Snapchat’s Twitter lesson

One of the things that initially drew me to Twitter years ago was celebrities. Actors, authors, musicians, and tech investors were all directly posting and sharing their thoughts to this medium, in a seemingly unfiltered fashion. This was pretty exciting; you couldn’t friend a celebrity on Facebook, but you could follow them on Twitter and get a peek into their thoughts.

Posting to Twitter is another matter. Hashtags and at-replies are part of the vernacular, but it’s not obvious when and how to use them. Conversations among people are hard to follow and join. Most importantly, it’s hard to find your social graph there. Sure, you can add people via your address book, but an address book is not a complete network, given how easy it is to make casual acquaintances online.

I post to Twitter, but I don’t get a lot of return from it, such as replies, likes, and retweets. And, a lot of people I know are either on Twitter purely for consumption, or don’t bother with the service at all. For me, this turns Twitter into a source of breaking news and celebrity chatter, and not a place to have a conversation with my social graph. This is an engagement problem for Twitter; there’s only so much one-to-many broadcasts from celebrities one can consume before wanting to move on to a real, engaging conversation.

Snapchat Stories vs Instagram Stories

When I first started using Snapchat, I had that same feeling as I did with Twitter. Here were people like Macklemore, Mark Suster, and Bob Saget posting videos, and I could watch them, unfiltered. How cool! But, posting to Snapchat had echoes of Twitter’s troubles: it’s tough to figure out how to post to Snapchat, conversations between people are difficult, and social return is low. Most people I know are not on the service. My posts get seen by 4 or 5 people, at most.

Recently, Instagram unabashedly copied Snapchat stories. I was surprised to see about a dozen friends had already posted to Instagram Stories. I tried it out, and found it simpler to use than Snapchat. And, in 18 hours, my first Instagram story had 10 times as many views as my most popular Snapchat story.

At this point, I’m questioning whether I’ll continue to post to Snapchat. Why post there when all of my friends and family are on Instagram (or, by extension, Facebook)? And here’s where Facebook’s advantage shines through: Facebook has the most complete social graph and is able to bootstrap any new feature or service they build or buy with it. The network effect is strong, and draws people in.

Snapchat’s Twitter lesson

Snapchat’s Twitter lesson is this: one-to-many broadcasts from famous people with millions of followers is great, and will get you far. But, at some point, you’re going to want everyone to post and consume to have a vibrant, growing social service. And to do that, you need to make it easy for users to find those they know and to post very easily. Right now, Snapchat is not that place.

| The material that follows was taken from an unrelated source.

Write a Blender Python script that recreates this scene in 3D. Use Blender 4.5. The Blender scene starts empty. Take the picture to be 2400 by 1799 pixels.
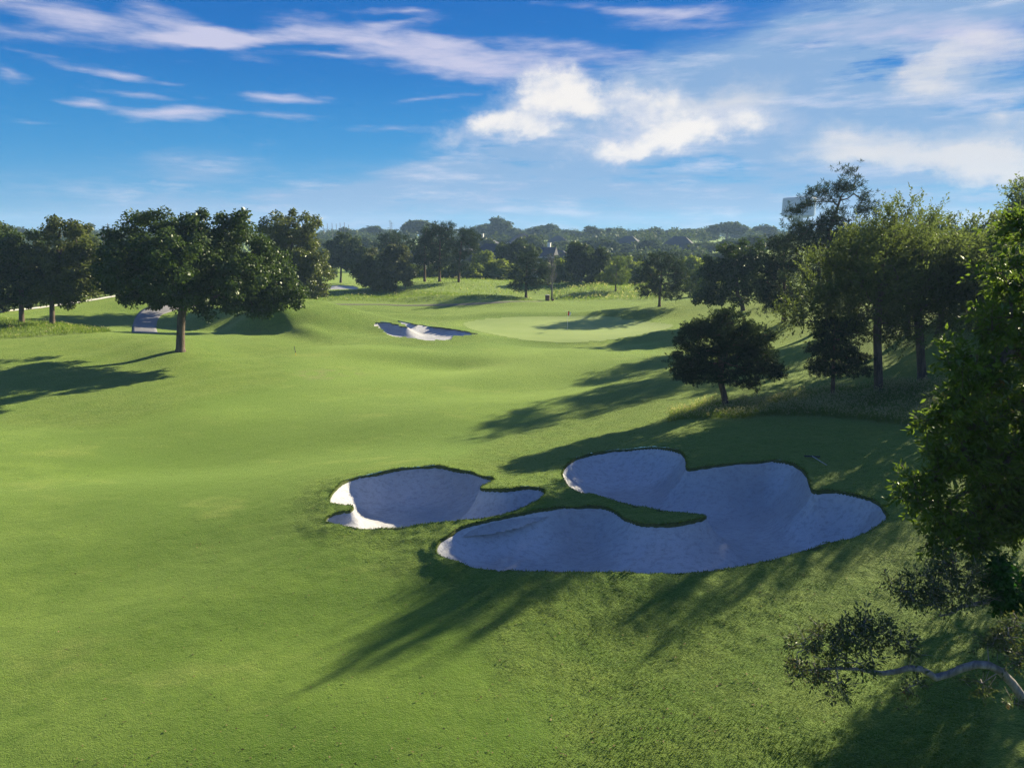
import bpy, math, random
import numpy as np
from mathutils import Vector

# ------------------------------------------------------------------ camera, sky, sun, exposure
SC = bpy.context.scene
COL = SC.collection
F = 1640.0                                   # focal length in pixels of the 2400 px wide photograph
CAM_H = 11.0
PITCH = math.atan((899.5 - 552.0) / F)
cam_data = bpy.data.cameras.new('camera')
cam_data.sensor_width = 36.0
cam_data.lens = 36.0 * F / 2400.0
cam_data.clip_start = 0.5
cam_data.clip_end = 9000.0
cam = bpy.data.objects.new('camera', cam_data)
COL.objects.link(cam)
cam.location = (0, 0, CAM_H)
cam.rotation_euler = (math.pi / 2 - PITCH, 0, 0)
SC.camera = cam

SUN_EL = math.radians(22.5)
SUN_AZ = math.radians(50.0)                  # to the right of the view direction
SV = Vector((math.sin(SUN_AZ) * math.cos(SUN_EL), math.cos(SUN_AZ) * math.cos(SUN_EL), math.sin(SUN_EL)))
sun_data = bpy.data.lights.new('sun', 'SUN')
sun_data.energy = 4.9
sun_data.angle = math.radians(0.5)
sun_data.color = (1.0, 0.87, 0.60)
sun = bpy.data.objects.new('sun', sun_data)
COL.objects.link(sun)
sun.location = SV * 100
sun.rotation_euler = SV.to_track_quat('Z', 'Y').to_euler()

SC.view_settings.view_transform = 'Standard'
SC.view_settings.look = 'None'
SC.view_settings.gamma = 1.0
SC.view_settings.use_curve_mapping = False
EXPOSURE = 1.7
SC.view_settings.exposure = EXPOSURE
SC.render.engine = 'CYCLES'
SC.cycles.use_denoising = True
SC.cycles.denoising_input_passes = 'RGB_ALBEDO_NORMAL'
SC.cycles.denoising_prefilter = 'NONE'
SC.cycles.adaptive_threshold = 0.012
SC.cycles.max_bounces = 5
SC.cycles.diffuse_bounces = 2
SC.cycles.glossy_bounces = 2
SC.cycles.transmission_bounces = 4
SC.cycles.volume_bounces = 1
SC.cycles.transparent_max_bounces = 4
SC.cycles.caustics_reflective = False
SC.cycles.caustics_refractive = False

CP, SP = math.cos(PITCH), math.sin(PITCH)


def ray(px, py):
    a, b = (px - 1200.0) / F, (899.5 - py) / F
    return np.array([a, CP + b * SP, -SP + b * CP])


def at(px, py, z):                           # where the sight line through a photo pixel meets height z
    d = ray(px, py)
    t = (z - CAM_H) / d[2]
    return np.array([0, 0, CAM_H]) + t * d


def at_depth(px, py, Y):                     # the point of the sight line Y metres in front of the camera
    d = ray(px, py)
    return np.array([0, 0, CAM_H]) + d * (Y / d[1])


# ---- node helpers
def new_mat(name):
    m = bpy.data.materials.new(name)
    m.use_nodes = True
    nt = m.node_tree
    nt.nodes.clear()
    out = nt.nodes.new('ShaderNodeOutputMaterial')
    return m, nt, out


class N:
    """short-hand for building node trees"""
    def __init__(s, nt):
        s.nt = nt

    def n(s, t, **kw):
        x = s.nt.nodes.new(t)
        for k, v in kw.items():
            setattr(x, k, v)
        return x

    def l(s, a, b):
        s.nt.links.new(a, b)

    def set(s, sock, v):
        if hasattr(v, 'is_output') or isinstance(v, bpy.types.NodeSocket):
            s.l(v, sock)
        else:
            sock.default_value = v

    def math(s, op, a, b=None, c=None, clamp=False):
        x = s.n('ShaderNodeMath', operation=op)
        x.use_clamp = clamp
        s.set(x.inputs[0], a)
        if b is not None:
            s.set(x.inputs[1], b)
        if c is not None:
            s.set(x.inputs[2], c)
        return x.outputs[0]

    def vmath(s, op, a, b=None):
        x = s.n('ShaderNodeVectorMath', operation=op)
        s.set(x.inputs[0], a)
        if b is not None:
            s.set(x.inputs[1], b)
        return x.outputs[0]

    def mix(s, fac, a, b, blend='MIX'):
        x = s.n('ShaderNodeMix', data_type='RGBA', blend_type=blend)
        s.set(x.inputs['Factor'], fac)
        s.set(x.inputs[6], a)
        s.set(x.inputs[7], b)
        return x.outputs[2]

    def noise(s, vec, scale, detail=2.0, rough=0.5, out=0, dim='3D'):
        x = s.n('ShaderNodeTexNoise', noise_dimensions=dim)
        if vec is not None:
            s.l(vec, x.inputs['Vector'])
        x.inputs['Scale'].default_value = scale
        x.inputs['Detail'].default_value = detail
        x.inputs['Roughness'].default_value = rough
        return x.outputs[out]

    def smooth(s, v, lo, hi, a=0.0, b=1.0):
        x = s.n('ShaderNodeMapRange', interpolation_type='SMOOTHSTEP')
        s.set(x.inputs['Value'], v)
        x.inputs['From Min'].default_value = lo
        x.inputs['From Max'].default_value = hi
        x.inputs['To Min'].default_value = a
        x.inputs['To Max'].default_value = b
        return x.outputs[0]

    def lin(s, v, lo, hi, a=0.0, b=1.0):
        x = s.n('ShaderNodeMapRange')
        s.set(x.inputs['Value'], v)
        x.inputs['From Min'].default_value = lo
        x.inputs['From Max'].default_value = hi
        x.inputs['To Min'].default_value = a
        x.inputs['To Max'].default_value = b
        return x.outputs[0]

    def attr(s, name):
        x = s.n('ShaderNodeAttribute', attribute_name=name)
        return x.outputs['Fac']

    def mapping(s, vec, loc=(0, 0, 0), rot=(0, 0, 0), scale=(1, 1, 1), kind='POINT'):
        x = s.n('ShaderNodeMapping', vector_type=kind)
        s.l(vec, x.inputs['Vector'])
        x.inputs['Location'].default_value = loc
        x.inputs['Rotation'].default_value = rot
        x.inputs['Scale'].default_value = scale
        return x.outputs[0]


def rgb(r, g, b):
    return (r, g, b, 1.0)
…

For Snapchat to scale, it will need to heed Twitter’s hard lessons, invent new ways to differentiate, or suffer a usage plateau. There’s only so many videos of Bob Saget telling puns one can stomach.


Want to predict the future? Think 100x.

My first computer was a Tandy 1400FD. It had an 8MHz processor (which you could slow down to 4.77MHz for those games that were synchronized to the processor). It had two floppy drives, 768KB of RAM, and no hard drive. It had a CGA monitor. The first modem I purchased for it was 1200 baud.

My smartphone is an iPhone 6. It has a 1.4GHz processor, 64GB of storage, and 1GB of RAM. It has a high-quality, multi-color screen. It has a host of other technologies like WiFi, Bluetooth, NFC, LTE, and sensors galore. It can download and upload data at speeds measured in tens of megabits.

When you compare these two computers, you see that their processor speed, storage, memory, and bandwidth are all at least 100 times (100x) different. And, my smartphone can also do about 100x the things my Tandy could do.

At the time I was using my Tandy, I don’t think I ever envisioned something like an iPhone 6 (though I did envision having a Tricorder). However, I could have predicted parts of the experience of using an iPhone 6 if I had asked myself, “What happens if all of these things in my computer became 100x faster, smaller, cheaper, or better?”

If you want to predict the future of technology, imagine what will happen if something in today’s technology gets faster, smaller, cheaper, or better, by a lot. For example:

  • What if everyone had bandwidth measured in the terabits, anywhere they went?
  • What if computers were as small as a grain of salt?
  • What if everyone had exabytes of storage, both locally and in the cloud?
  • What if you could put dozens of touch screens around your house, car, and workplace, for the same cost as one inexpensive tablet today?
  • What if every light, appliance, wall, floor, and piece of furniture in your home had an Internet-connected computer within it?
  • What if your devices understood not only your speech as well as a person, but could anticipate your thoughts by analyzing your brain waves?

Of course, not all of these things will happen at the same rate, if ever. And speed, size, cost, and quality are not the only factors that drive new technology. Yet, imagining 100x improvements are a good thought exercise if you are trying to look ahead beyond two or three years.